Exactly the lines from the start of the data below through the line that contains "w.node_tree.nodes['Background'].inputs[1].default_value = 0.03" are to be copied, with pictures left out.

•••

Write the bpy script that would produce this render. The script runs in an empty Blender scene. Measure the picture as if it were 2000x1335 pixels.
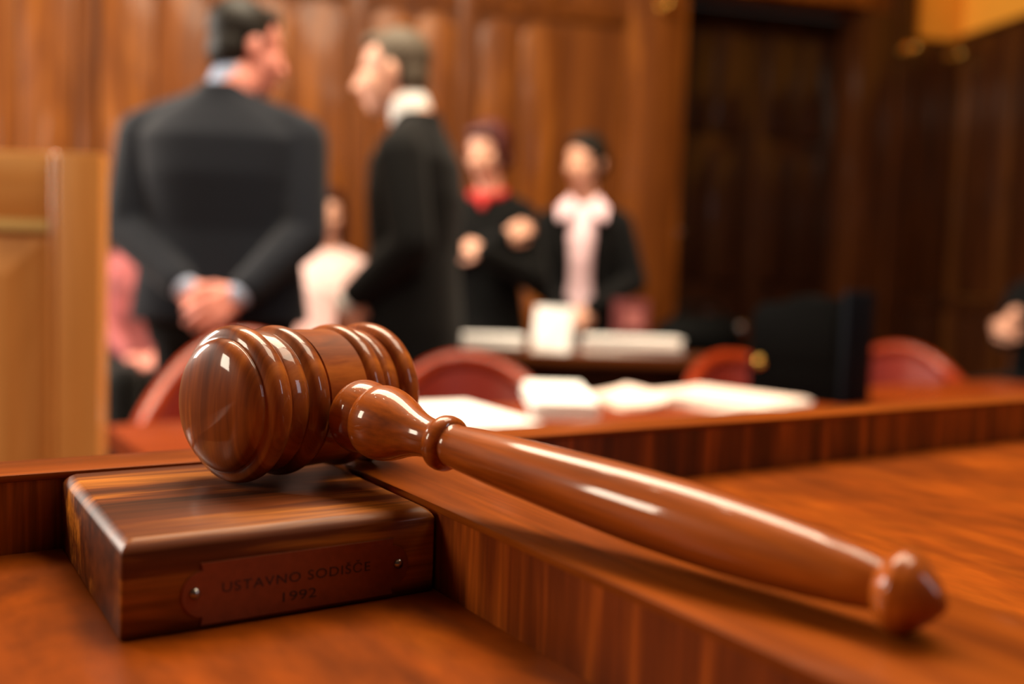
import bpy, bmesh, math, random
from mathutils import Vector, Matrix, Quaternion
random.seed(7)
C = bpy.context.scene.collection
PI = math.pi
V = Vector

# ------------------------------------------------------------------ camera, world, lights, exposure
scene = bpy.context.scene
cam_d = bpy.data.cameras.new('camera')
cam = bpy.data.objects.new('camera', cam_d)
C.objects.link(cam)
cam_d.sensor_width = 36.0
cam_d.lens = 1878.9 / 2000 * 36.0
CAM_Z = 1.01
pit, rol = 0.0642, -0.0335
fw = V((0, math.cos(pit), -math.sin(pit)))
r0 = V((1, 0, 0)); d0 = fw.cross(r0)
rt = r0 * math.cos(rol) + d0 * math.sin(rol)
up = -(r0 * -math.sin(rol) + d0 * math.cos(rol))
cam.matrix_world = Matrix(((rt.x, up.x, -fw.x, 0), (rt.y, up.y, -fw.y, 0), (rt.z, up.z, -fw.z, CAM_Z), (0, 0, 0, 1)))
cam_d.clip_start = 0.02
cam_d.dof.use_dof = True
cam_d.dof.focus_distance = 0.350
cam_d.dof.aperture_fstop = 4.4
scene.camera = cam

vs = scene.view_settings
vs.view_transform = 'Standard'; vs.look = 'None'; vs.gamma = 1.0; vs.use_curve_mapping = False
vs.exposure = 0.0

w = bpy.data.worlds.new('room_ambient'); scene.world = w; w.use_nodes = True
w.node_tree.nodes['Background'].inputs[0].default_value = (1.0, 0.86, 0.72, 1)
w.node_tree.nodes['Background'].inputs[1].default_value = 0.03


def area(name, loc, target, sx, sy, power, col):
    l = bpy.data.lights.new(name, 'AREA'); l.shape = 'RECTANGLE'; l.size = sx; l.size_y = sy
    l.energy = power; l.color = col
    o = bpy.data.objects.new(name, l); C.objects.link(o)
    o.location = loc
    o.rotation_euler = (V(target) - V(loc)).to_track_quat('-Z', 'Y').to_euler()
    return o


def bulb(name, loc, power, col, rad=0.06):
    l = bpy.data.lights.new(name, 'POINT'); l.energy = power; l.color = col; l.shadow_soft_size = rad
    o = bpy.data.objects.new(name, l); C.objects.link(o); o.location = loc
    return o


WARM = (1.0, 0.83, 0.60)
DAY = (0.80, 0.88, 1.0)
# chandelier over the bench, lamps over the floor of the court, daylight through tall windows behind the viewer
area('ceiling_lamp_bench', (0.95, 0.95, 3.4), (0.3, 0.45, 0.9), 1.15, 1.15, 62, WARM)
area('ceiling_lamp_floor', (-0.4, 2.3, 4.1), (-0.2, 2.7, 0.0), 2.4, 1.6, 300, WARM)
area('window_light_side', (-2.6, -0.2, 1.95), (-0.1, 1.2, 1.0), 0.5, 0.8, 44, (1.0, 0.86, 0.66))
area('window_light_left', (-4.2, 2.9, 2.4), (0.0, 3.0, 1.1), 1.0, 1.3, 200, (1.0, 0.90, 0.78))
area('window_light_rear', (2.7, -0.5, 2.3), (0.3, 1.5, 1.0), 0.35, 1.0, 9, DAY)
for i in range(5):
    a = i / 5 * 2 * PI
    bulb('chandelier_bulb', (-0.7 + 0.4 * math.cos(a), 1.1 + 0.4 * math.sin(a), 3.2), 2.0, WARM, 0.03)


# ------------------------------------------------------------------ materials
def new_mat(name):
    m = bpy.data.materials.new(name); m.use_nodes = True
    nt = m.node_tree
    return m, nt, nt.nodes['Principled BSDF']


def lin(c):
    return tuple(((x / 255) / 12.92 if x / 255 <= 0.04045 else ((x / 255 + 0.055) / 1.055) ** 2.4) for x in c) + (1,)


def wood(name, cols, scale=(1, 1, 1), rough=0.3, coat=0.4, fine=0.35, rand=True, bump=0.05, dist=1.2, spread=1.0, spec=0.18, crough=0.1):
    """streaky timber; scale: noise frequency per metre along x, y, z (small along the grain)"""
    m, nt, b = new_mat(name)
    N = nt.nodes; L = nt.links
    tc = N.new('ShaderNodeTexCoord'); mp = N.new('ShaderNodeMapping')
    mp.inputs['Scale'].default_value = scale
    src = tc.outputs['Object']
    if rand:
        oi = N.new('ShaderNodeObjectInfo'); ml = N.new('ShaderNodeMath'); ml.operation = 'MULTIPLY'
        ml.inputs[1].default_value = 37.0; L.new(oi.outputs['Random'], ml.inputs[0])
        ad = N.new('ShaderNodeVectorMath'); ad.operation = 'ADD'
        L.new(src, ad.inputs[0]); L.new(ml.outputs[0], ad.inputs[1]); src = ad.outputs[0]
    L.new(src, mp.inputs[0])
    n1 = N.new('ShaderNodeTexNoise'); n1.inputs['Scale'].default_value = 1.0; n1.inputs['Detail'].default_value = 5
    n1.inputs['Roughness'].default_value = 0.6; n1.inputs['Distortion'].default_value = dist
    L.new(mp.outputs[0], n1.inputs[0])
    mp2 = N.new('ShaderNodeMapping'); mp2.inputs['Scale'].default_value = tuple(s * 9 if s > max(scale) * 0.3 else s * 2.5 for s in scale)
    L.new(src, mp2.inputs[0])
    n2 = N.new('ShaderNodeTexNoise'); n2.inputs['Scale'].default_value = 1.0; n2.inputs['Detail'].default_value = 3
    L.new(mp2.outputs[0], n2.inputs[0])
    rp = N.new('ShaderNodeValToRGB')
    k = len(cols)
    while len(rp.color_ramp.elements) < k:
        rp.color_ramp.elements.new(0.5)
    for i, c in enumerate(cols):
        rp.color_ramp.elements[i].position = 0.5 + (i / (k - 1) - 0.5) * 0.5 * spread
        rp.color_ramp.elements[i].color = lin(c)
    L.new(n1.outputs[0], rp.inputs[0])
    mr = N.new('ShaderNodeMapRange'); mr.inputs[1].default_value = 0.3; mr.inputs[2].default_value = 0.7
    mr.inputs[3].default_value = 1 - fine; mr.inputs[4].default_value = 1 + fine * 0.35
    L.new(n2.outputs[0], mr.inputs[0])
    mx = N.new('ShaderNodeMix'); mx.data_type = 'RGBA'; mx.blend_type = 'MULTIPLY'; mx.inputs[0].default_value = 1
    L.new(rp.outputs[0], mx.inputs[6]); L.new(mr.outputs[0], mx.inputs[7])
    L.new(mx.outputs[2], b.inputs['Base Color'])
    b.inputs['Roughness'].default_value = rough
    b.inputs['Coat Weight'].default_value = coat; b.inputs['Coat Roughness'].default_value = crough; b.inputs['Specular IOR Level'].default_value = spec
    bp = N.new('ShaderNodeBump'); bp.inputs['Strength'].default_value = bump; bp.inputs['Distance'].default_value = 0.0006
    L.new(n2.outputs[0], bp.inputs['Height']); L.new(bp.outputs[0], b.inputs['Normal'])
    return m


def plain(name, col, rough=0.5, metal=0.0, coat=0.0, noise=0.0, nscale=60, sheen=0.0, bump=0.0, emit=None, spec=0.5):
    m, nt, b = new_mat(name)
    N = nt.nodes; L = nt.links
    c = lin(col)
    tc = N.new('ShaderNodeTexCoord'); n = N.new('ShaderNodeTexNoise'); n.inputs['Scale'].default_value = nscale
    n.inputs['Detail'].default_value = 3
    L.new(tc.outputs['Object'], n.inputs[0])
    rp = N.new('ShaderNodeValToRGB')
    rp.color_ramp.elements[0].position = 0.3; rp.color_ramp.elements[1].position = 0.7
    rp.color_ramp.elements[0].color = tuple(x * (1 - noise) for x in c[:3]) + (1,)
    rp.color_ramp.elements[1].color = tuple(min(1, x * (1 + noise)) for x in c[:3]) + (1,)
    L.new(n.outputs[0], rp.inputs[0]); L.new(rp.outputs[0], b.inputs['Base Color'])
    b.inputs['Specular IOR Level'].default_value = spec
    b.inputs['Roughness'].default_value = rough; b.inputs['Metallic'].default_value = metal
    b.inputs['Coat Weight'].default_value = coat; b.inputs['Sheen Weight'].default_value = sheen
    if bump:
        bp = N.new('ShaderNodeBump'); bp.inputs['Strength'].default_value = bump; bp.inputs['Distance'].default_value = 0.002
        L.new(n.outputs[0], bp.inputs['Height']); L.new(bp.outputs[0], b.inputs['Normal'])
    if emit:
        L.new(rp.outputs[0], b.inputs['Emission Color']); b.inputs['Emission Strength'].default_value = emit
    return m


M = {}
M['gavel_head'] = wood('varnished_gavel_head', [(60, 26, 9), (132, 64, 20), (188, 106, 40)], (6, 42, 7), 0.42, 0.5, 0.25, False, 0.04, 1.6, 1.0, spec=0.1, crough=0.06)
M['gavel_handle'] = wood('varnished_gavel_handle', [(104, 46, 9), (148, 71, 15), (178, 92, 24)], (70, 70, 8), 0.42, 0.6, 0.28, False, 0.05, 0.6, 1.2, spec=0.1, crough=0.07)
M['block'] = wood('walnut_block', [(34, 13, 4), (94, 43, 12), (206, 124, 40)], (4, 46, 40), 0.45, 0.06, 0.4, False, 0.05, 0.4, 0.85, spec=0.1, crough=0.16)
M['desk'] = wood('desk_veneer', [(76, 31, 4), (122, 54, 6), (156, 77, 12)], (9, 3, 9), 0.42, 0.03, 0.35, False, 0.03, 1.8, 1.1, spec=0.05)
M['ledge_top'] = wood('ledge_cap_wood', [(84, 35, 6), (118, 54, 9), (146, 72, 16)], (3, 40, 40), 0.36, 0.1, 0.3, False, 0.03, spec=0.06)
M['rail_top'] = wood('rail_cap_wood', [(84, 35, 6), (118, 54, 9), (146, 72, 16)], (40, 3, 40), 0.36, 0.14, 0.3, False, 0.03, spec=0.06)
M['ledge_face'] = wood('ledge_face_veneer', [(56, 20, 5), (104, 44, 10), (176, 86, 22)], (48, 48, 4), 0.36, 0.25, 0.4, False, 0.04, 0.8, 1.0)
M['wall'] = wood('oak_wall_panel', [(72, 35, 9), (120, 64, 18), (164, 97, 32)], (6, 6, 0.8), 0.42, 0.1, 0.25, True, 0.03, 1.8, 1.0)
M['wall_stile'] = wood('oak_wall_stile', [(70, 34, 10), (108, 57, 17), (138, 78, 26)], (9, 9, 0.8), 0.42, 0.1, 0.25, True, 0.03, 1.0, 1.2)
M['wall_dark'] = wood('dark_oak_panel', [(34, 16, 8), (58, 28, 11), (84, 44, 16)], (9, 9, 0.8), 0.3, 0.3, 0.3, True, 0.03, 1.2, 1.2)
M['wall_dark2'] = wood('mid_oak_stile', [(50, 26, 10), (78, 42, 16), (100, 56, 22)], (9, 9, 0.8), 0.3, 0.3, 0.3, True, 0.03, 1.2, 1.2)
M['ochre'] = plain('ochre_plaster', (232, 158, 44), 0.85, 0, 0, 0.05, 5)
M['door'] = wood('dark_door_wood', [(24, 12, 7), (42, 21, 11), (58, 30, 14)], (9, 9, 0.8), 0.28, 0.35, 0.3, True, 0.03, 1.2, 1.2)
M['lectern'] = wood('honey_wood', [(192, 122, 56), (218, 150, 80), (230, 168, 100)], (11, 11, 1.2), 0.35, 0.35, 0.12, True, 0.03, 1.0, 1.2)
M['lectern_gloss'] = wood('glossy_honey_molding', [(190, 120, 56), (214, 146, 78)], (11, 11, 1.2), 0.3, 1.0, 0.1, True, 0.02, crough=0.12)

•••

EXERCISE RESULT:
Write the bpy script that would produce this render. The script runs in an empty Blender scene. Measure the picture as if it were 2000x1335 pixels.
import bpy, bmesh, math, random
from mathutils import Vector, Matrix, Quaternion
random.seed(7)
C = bpy.context.scene.collection
PI = math.pi
V = Vector

# ------------------------------------------------------------------ camera, world, lights, exposure
scene = bpy.context.scene
cam_d = bpy.data.cameras.new('camera')
cam = bpy.data.objects.new('camera', cam_d)
C.objects.link(cam)
cam_d.sensor_width = 36.0
cam_d.lens = 1878.9 / 2000 * 36.0
CAM_Z = 1.01
pit, rol = 0.0642, -0.0335
fw = V((0, math.cos(pit), -math.sin(pit)))
r0 = V((1, 0, 0)); d0 = fw.cross(r0)
rt = r0 * math.cos(rol) + d0 * math.sin(rol)
up = -(r0 * -math.sin(rol) + d0 * math.cos(rol))
cam.matrix_world = Matrix(((rt.x, up.x, -fw.x, 0), (rt.y, up.y, -fw.y, 0), (rt.z, up.z, -fw.z, CAM_Z), (0, 0, 0, 1)))
cam_d.clip_start = 0.02
cam_d.dof.use_dof = True
cam_d.dof.focus_distance = 0.350
cam_d.dof.aperture_fstop = 4.4
scene.camera = cam

vs = scene.view_settings
vs.view_transform = 'Standard'; vs.look = 'None'; vs.gamma = 1.0; vs.use_curve_mapping = False
vs.exposure = 0.0

w = bpy.data.worlds.new('room_ambient'); scene.world = w; w.use_nodes = True
w.node_tree.nodes['Background'].inputs[0].default_value = (1.0, 0.86, 0.72, 1)
w.node_tree.nodes['Background'].inputs[1].default_value = 0.03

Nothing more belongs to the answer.